**Written problem:**
Quote verbatim the span of lines that begins the listing below and closes with the line containing "random.seed(7)".

++++++

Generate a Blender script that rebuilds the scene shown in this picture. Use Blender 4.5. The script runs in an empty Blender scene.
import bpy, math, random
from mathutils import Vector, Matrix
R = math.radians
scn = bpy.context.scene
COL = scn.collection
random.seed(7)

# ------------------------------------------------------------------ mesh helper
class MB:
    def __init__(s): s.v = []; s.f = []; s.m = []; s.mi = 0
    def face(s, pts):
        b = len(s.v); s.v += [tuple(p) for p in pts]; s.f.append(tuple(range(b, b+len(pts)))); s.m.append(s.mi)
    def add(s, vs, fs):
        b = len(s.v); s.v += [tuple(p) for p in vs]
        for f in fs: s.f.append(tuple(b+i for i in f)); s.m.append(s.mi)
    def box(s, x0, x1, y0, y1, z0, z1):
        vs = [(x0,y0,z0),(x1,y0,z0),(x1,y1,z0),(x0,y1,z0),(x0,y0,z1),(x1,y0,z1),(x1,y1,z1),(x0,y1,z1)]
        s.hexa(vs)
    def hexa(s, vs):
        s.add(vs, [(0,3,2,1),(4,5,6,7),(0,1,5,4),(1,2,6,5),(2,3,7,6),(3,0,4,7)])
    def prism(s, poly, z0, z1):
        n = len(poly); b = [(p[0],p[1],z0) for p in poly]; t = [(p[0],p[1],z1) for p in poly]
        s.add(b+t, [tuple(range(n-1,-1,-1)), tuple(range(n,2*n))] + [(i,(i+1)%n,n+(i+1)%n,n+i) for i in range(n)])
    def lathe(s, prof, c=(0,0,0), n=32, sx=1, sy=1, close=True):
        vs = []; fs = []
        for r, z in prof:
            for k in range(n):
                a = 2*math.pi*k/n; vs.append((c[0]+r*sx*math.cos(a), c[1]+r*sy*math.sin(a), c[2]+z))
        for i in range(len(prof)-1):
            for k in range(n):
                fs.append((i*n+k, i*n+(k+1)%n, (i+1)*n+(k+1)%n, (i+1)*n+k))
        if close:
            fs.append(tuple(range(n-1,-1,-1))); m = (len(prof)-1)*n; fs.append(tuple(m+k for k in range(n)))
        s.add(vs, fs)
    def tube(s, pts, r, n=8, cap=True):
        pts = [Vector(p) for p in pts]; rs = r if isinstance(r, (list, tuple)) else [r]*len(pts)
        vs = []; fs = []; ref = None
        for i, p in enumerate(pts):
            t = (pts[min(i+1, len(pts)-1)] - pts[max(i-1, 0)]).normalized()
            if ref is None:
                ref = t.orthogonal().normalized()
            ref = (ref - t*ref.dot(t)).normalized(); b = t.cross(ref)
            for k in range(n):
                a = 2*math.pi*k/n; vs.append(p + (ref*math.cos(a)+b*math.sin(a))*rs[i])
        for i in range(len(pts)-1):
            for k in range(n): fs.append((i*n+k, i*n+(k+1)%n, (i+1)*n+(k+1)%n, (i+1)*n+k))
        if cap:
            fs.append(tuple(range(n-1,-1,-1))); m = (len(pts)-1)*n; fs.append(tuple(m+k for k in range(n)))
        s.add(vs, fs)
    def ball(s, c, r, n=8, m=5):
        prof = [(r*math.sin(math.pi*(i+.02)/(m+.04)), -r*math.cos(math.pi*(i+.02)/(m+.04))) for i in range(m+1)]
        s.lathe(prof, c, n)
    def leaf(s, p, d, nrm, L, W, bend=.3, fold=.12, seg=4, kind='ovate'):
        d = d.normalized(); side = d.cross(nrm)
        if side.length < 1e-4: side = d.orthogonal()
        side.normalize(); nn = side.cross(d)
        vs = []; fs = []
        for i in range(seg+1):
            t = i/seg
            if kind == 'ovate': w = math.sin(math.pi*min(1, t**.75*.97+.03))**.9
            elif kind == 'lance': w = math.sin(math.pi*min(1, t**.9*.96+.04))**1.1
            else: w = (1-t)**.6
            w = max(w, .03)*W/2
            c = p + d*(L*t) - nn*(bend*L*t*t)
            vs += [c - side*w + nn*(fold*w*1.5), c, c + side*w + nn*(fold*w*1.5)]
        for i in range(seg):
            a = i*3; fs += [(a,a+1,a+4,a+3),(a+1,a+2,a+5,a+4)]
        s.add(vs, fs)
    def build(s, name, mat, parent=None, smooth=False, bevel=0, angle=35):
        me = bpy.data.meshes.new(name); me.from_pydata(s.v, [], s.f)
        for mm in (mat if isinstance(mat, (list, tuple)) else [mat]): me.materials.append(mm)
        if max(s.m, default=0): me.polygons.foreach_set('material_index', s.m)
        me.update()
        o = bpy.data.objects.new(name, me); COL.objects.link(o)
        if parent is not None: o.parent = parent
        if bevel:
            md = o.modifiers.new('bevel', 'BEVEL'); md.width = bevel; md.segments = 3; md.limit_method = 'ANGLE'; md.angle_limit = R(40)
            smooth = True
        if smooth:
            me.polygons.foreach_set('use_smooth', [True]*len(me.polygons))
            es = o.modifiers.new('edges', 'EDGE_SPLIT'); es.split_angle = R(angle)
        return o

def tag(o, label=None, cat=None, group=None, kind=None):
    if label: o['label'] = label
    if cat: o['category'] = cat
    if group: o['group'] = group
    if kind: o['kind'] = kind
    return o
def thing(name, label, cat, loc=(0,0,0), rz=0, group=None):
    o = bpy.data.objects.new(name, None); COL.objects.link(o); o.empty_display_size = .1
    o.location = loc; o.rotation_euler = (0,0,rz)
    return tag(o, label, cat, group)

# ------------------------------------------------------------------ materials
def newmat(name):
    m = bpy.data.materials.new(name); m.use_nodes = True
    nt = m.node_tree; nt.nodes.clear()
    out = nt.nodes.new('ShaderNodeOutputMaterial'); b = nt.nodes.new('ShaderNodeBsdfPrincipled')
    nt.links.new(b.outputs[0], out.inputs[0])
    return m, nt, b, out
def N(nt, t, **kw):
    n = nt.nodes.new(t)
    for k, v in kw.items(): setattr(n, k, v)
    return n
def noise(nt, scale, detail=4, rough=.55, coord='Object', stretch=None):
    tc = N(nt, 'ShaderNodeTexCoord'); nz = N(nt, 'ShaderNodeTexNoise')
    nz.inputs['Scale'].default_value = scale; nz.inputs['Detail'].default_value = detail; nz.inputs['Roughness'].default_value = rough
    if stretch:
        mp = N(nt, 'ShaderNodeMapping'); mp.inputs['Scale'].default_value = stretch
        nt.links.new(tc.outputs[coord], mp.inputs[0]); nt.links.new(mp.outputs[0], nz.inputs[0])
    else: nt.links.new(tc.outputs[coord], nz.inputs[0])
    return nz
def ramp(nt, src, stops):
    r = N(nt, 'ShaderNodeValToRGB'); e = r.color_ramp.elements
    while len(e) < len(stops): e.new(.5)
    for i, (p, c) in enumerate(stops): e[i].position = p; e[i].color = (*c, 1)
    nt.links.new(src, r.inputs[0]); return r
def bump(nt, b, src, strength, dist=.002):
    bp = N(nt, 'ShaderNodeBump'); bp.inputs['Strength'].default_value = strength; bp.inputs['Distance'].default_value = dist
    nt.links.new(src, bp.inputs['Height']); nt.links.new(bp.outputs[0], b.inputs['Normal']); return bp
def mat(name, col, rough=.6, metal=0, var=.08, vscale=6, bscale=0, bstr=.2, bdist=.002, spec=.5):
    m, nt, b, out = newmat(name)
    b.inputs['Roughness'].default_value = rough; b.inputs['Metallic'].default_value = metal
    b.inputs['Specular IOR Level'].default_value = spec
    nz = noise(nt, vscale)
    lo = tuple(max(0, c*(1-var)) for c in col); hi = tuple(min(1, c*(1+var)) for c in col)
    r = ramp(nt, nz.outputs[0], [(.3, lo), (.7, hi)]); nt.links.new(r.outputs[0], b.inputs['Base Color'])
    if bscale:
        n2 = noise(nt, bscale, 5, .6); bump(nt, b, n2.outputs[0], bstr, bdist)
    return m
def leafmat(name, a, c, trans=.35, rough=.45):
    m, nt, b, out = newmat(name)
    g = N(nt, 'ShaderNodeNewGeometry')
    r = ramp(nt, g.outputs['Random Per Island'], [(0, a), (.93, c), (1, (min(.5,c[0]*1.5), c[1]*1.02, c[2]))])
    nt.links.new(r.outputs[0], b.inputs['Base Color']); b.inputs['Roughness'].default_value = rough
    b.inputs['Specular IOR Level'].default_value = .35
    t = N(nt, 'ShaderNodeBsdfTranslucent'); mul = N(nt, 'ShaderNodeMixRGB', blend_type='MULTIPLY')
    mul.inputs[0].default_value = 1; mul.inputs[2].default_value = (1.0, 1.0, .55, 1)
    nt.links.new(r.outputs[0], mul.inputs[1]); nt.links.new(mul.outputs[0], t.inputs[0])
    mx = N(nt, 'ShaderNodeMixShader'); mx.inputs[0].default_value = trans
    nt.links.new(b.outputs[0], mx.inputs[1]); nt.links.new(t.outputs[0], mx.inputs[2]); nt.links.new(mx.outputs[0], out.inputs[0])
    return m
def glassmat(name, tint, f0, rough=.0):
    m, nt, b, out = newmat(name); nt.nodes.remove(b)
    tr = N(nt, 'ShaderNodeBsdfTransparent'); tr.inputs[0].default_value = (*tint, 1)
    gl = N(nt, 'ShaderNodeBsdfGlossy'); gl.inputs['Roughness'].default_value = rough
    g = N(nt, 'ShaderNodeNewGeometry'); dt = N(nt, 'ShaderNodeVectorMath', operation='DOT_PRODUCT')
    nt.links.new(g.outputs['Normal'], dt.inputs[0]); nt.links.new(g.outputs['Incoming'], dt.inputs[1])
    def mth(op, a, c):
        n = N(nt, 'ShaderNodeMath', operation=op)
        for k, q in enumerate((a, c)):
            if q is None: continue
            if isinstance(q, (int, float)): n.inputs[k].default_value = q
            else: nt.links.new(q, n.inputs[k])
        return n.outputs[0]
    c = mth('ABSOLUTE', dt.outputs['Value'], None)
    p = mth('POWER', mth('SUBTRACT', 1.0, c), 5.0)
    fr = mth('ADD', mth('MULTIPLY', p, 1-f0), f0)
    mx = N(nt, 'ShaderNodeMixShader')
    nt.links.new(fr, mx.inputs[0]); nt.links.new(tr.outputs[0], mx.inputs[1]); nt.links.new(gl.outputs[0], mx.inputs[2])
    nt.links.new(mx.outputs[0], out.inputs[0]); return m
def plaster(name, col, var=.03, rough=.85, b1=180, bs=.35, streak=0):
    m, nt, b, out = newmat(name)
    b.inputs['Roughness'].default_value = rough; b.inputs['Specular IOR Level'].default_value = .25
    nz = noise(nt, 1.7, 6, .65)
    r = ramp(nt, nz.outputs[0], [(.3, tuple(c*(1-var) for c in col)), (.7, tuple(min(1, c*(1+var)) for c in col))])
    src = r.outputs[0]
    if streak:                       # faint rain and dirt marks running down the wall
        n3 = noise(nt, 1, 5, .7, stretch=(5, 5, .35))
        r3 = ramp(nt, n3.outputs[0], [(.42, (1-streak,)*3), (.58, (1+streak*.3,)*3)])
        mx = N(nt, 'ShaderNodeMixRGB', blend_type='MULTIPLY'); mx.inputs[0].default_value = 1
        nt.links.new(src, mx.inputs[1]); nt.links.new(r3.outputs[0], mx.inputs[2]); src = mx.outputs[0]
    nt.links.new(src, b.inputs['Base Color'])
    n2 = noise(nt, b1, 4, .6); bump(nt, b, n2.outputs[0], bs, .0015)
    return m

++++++

**Correct response:**
Generate a Blender script that rebuilds the scene shown in this picture. Use Blender 4.5. The script runs in an empty Blender scene.
import bpy, math, random
from mathutils import Vector, Matrix
R = math.radians
scn = bpy.context.scene
COL = scn.collection
random.seed(7)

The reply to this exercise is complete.